>> start AVAILABLE DATA

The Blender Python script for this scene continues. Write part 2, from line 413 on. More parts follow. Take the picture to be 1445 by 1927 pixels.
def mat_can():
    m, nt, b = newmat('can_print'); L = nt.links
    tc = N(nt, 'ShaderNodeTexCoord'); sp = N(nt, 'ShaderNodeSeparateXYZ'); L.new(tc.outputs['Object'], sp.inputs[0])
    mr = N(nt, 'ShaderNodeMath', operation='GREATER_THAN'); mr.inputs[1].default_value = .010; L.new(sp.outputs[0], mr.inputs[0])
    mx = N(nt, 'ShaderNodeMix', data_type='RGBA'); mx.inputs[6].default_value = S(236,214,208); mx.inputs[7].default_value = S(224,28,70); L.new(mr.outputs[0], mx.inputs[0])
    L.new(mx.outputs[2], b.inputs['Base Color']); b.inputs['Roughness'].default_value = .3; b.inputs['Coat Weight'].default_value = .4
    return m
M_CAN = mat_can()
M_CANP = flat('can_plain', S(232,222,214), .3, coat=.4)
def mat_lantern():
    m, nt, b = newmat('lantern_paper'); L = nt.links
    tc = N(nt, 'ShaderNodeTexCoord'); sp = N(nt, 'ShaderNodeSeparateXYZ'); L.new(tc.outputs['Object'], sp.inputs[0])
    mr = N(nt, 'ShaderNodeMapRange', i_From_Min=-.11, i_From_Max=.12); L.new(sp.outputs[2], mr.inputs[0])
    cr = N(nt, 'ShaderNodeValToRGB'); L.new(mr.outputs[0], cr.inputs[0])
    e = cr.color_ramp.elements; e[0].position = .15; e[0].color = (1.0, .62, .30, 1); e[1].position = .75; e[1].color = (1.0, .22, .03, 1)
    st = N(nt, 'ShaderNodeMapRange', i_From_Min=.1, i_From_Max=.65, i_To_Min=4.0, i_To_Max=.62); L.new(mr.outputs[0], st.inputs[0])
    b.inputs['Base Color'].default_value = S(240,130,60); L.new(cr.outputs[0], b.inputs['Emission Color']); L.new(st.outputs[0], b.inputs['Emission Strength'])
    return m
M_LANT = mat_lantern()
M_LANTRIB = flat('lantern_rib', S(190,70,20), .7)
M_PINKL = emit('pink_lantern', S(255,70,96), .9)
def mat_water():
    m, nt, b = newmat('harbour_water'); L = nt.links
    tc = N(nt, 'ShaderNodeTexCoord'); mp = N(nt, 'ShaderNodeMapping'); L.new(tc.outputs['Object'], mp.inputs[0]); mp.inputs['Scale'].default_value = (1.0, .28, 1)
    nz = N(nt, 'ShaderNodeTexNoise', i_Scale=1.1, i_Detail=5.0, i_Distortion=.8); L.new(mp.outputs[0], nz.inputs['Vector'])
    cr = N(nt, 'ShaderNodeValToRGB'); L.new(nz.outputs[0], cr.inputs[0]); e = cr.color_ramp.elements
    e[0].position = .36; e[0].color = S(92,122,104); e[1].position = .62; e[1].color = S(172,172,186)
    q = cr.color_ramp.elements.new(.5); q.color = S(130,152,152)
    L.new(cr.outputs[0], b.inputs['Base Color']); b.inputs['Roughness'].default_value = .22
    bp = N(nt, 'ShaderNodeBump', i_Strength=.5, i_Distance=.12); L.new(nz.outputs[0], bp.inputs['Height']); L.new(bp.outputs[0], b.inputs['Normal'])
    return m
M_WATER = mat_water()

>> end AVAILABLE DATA

#### PROBLEM STATEMENT
Each line in the material above must be retyped without alteration.

#### COMPLETE RESPONSE
The Blender Python script for this scene continues. Write part 2, from line 413 on. More parts follow. Take the picture to be 1445 by 1927 pixels.
def mat_can():
    m, nt, b = newmat('can_print'); L = nt.links
    tc = N(nt, 'ShaderNodeTexCoord'); sp = N(nt, 'ShaderNodeSeparateXYZ'); L.new(tc.outputs['Object'], sp.inputs[0])
    mr = N(nt, 'ShaderNodeMath', operation='GREATER_THAN'); mr.inputs[1].default_value = .010; L.new(sp.outputs[0], mr.inputs[0])
    mx = N(nt, 'ShaderNodeMix', data_type='RGBA'); mx.inputs[6].default_value = S(236,214,208); mx.inputs[7].default_value = S(224,28,70); L.new(mr.outputs[0], mx.inputs[0])
    L.new(mx.outputs[2], b.inputs['Base Color']); b.inputs['Roughness'].default_value = .3; b.inputs['Coat Weight'].default_value = .4
    return m
M_CAN = mat_can()
M_CANP = flat('can_plain', S(232,222,214), .3, coat=.4)
def mat_lantern():
    m, nt, b = newmat('lantern_paper'); L = nt.links
    tc = N(nt, 'ShaderNodeTexCoord'); sp = N(nt, 'ShaderNodeSeparateXYZ'); L.new(tc.outputs['Object'], sp.inputs[0])
    mr = N(nt, 'ShaderNodeMapRange', i_From_Min=-.11, i_From_Max=.12); L.new(sp.outputs[2], mr.inputs[0])
    cr = N(nt, 'ShaderNodeValToRGB'); L.new(mr.outputs[0], cr.inputs[0])
    e = cr.color_ramp.elements; e[0].position = .15; e[0].color = (1.0, .62, .30, 1); e[1].position = .75; e[1].color = (1.0, .22, .03, 1)
    st = N(nt, 'ShaderNodeMapRange', i_From_Min=.1, i_From_Max=.65, i_To_Min=4.0, i_To_Max=.62); L.new(mr.outputs[0], st.inputs[0])
    b.inputs['Base Color'].default_value = S(240,130,60); L.new(cr.outputs[0], b.inputs['Emission Color']); L.new(st.outputs[0], b.inputs['Emission Strength'])
    return m
M_LANT = mat_lantern()
M_LANTRIB = flat('lantern_rib', S(190,70,20), .7)
M_PINKL = emit('pink_lantern', S(255,70,96), .9)
def mat_water():
    m, nt, b = newmat('harbour_water'); L = nt.links
    tc = N(nt, 'ShaderNodeTexCoord'); mp = N(nt, 'ShaderNodeMapping'); L.new(tc.outputs['Object'], mp.inputs[0]); mp.inputs['Scale'].default_value = (1.0, .28, 1)
    nz = N(nt, 'ShaderNodeTexNoise', i_Scale=1.1, i_Detail=5.0, i_Distortion=.8); L.new(mp.outputs[0], nz.inputs['Vector'])
    cr = N(nt, 'ShaderNodeValToRGB'); L.new(nz.outputs[0], cr.inputs[0]); e = cr.color_ramp.elements
    e[0].position = .36; e[0].color = S(92,122,104); e[1].position = .62; e[1].color = S(172,172,186)
    q = cr.color_ramp.elements.new(.5); q.color = S(130,152,152)
    L.new(cr.outputs[0], b.inputs['Base Color']); b.inputs['Roughness'].default_value = .22
    bp = N(nt, 'ShaderNodeBump', i_Strength=.5, i_Distance=.12); L.new(nz.outputs[0], bp.inputs['Height']); L.new(bp.outputs[0], b.inputs['Normal'])
    return m
M_WATER = mat_water()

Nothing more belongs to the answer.